I think it came up as about £290 for an assessment, which I will happily pay if I think it will make a different. Her school aren't great tbh so I'm at a bit of a loss.

Also, dd and husband love miraculous haha!

OP posts:
TeenPlusCat · 24/05/2022 07:18

This is where you look for a behavioural optometrist www.babo.co.uk/
We have been quoted between £200 and £420 for DD.

£290 for dyslexia assessment sounds reasonable to me. We paid more but live in SE and it included a dyspraxia assessment too.

Your DD can't be 'oblivious' to issues if she is using coloured overlays, and she struggles with reading. I'd go for an assessment and say 'to see if we can understand better why you are finding reading harder than some of your friends' or some such.

Staynow · 24/05/2022 07:24

I'd do both if that's possible, knowledge is power. It will help you (and her) understand why she finds certain things more difficult and hopefully what would be most useful to help her.

Lonecatwithkitten · 29/05/2022 09:36

One thing that stands out is that a behavioural optometry assessment would give you confidence if coloured overlays help and which colour is best.
My DD only had BO assessment and then in Year 9 school did the assessment for access arrangements which we have then used going forward.
One of the things both assessments did help DD with was that she was different and she should not get frustrated that Reading takes her long than other people.

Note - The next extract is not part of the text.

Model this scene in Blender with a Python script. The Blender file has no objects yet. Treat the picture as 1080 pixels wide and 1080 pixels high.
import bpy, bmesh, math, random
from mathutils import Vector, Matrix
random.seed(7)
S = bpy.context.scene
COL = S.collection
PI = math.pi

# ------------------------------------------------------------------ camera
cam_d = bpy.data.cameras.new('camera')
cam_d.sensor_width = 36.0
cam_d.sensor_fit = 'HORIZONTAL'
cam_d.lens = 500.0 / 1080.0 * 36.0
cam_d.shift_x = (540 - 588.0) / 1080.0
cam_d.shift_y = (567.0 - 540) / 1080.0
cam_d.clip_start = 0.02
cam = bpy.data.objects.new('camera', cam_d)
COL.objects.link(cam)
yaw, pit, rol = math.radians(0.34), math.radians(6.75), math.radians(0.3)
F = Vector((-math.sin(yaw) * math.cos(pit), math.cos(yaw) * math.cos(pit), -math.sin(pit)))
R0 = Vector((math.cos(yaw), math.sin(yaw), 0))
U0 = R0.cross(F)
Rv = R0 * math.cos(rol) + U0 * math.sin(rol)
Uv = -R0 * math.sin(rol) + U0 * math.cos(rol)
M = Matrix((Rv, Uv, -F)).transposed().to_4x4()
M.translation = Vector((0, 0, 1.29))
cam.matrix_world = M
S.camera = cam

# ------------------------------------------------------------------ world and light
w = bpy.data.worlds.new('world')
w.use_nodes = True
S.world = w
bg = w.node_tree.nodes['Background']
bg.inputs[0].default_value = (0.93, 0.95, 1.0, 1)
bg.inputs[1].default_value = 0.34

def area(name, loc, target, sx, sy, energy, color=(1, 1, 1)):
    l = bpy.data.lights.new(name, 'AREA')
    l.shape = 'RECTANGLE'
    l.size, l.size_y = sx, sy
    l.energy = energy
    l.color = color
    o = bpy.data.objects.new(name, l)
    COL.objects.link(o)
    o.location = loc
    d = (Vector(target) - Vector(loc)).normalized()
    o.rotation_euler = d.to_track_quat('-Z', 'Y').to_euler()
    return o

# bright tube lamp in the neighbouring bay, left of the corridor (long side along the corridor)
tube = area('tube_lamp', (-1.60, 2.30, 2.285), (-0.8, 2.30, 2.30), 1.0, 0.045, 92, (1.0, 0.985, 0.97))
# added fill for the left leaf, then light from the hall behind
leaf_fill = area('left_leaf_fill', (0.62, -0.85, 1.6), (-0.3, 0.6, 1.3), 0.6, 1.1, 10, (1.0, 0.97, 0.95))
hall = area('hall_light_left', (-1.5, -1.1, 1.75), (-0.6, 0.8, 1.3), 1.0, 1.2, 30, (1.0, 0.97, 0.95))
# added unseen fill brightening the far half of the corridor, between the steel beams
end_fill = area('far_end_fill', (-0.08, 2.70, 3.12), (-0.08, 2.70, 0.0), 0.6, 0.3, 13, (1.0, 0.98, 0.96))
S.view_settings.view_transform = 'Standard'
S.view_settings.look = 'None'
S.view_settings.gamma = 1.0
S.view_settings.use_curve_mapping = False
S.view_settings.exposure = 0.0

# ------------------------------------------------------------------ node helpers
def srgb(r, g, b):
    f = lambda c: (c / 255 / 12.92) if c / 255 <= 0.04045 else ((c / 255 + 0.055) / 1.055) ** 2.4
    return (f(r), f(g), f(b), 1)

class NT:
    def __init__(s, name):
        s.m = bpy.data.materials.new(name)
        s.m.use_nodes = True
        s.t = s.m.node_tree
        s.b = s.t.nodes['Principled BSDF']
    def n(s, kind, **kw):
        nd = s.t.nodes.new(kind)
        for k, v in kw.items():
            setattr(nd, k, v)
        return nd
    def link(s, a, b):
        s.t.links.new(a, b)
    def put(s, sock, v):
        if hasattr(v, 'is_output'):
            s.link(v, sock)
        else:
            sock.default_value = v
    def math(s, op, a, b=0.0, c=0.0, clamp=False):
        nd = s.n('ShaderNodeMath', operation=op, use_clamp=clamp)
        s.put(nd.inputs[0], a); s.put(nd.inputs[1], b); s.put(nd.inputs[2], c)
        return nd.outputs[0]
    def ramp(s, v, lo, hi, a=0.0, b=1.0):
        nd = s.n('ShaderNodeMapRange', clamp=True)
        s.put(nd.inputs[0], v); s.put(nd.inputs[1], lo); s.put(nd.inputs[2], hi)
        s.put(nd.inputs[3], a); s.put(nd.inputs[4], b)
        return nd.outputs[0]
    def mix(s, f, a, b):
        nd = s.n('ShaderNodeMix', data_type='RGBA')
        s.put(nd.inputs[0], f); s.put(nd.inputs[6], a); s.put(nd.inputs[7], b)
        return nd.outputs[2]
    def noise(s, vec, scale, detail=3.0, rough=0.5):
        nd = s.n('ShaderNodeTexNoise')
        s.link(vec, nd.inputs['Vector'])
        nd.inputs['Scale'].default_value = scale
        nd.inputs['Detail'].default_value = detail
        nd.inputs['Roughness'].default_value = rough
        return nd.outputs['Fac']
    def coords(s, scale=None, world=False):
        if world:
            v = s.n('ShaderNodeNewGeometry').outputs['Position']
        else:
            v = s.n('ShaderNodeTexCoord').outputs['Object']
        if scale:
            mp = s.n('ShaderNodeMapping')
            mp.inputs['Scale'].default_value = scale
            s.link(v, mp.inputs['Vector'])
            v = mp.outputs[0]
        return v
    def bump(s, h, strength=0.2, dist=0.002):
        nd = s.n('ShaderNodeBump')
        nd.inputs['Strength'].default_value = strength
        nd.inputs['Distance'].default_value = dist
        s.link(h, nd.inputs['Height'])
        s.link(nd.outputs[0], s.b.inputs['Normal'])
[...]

It got rid of the 'I am stupid that's why it takes me so long'.

Shipping4cast · 30/05/2022 10:37

There is no evidence that coloured overlays help children with dyslexia. Anecdotally some people report improvements using them but it is not a research backed intervention. A full neuro-educational evaluation is a great place to start as it will identify your daughter's strengths and challenges in phonological processing, working memory, decoding, encoding, rapid automatic naming, etc. If you have the money to do it I would say don't delay. The sooner you are armed with accurate information the better. 8 is not too young, dyslexia can be reliably detected from age 5.